Bonds

Bonds mostly flat; market ignores weather-clouded data

Treasurys


U.S. Treasury bonds were little changed on Wednesday as weather-clouded data sidelined investors and tensions in Ukraine calmed.

Yields held steady after a rally on Monday and a sell-off on Tuesday as the European Union offered $15 billion and the United States offered $1 billion in financial support to Ukraine, which has been embroiled in a conflict with Russia.

"The market is trying to recover from the sell-off of yesterday. There has been a lot of volatility without much change," said James Sarni, a managing principal at Payden & Rygel in Los Angeles.

In its Beige Book report the Federal Reserve confirmed that severe winter weather had marred a slew of U.S. economic data in the past two months.

Investors also attributed lower-than-expected private employment and service sector growth reports on Thursday to bad weather and will wait for fresh data for a better sense of the pace of the U.S. economy.

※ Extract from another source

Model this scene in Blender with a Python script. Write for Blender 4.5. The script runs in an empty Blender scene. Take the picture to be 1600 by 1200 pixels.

"The market is starting to refocus more on the fundamentals and not just trade on risk-off," said Gennadiy Goldberg, an interest rate strategist at TD Securities in New York.

"We are back to the same story we've had for the past two months, where all the data weakness is mostly because of weather but the underlying pace of the recovery remains steady," said Goldberg.

Earlier in the session, yields recovered after dipping briefly following the release of the employment survey, commonly viewed as a preview of Friday's much anticipated nonfarm payroll data.

Ten-year notes were last up 3/32 in price, pulling yields down to 2.689 percent after Tuesday's close of 2.69 percent. Thirty-year bonds gained 9/32, sending yields to 3.632 percent from Monday's close of 3.637 percent.

Traders see 10-year note yields finding support at 2.75 percent, the 100-day moving average.

The Fed bought $2.54 billion in debt due between 2019 and 2021 as part of its ongoing bond-buying program.